After the disappointment of the last drink, but still being fond of the idea of a West India Cocktail, I came up with this:

West India Cocktail (An Alternative) – Stirred
2 oz Dark Rum
1 tsp Pineapple Syrup
1 tsp Curacao
2 or 3 dashes Angostura Bitters
2 dashes Maraschino

Bottle of Angostura and Boker's Bitters and The West India Cocktail (Alternative)

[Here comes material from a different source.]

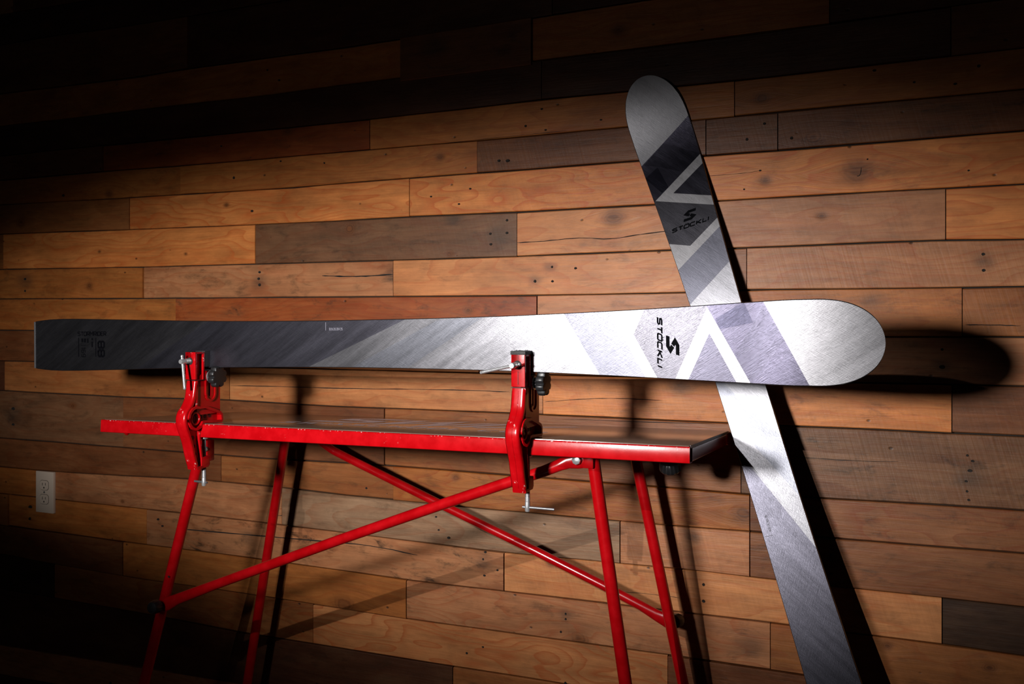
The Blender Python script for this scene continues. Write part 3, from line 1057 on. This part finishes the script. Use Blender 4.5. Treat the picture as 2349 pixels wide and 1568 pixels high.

This simply substitutes Dark Rum for the Cognac and, to continue the tropical theme, I used Pineapple Juice and Angostura Bitters. Whilst not particularly original, I think it is a fitting tribute to the original. I used Angostura Rum to complement the bitters, which created a cocktail that was reminiscent of the original East India, only made a bit sweeter by the Dark Rum. This variation was a no-brainer, but I did quite like it.

Any more?
I could never say for certain; I have written far more on the East India Cocktail than I would have ever thought possible and new material may yet present itself. For example, I recently heard a story which places the origins of the drink with the East India Club in London, founded in 1867. That would, indeed, coincide with the appearance of the first known published recipes and, in fact, doesn’t necessarily contradict Johnson’s account. My conclusion: more research is needed.

This post is dedicated to Robert Evans Esq. and his fellow members at the East India Club who were the inspirations for these posts.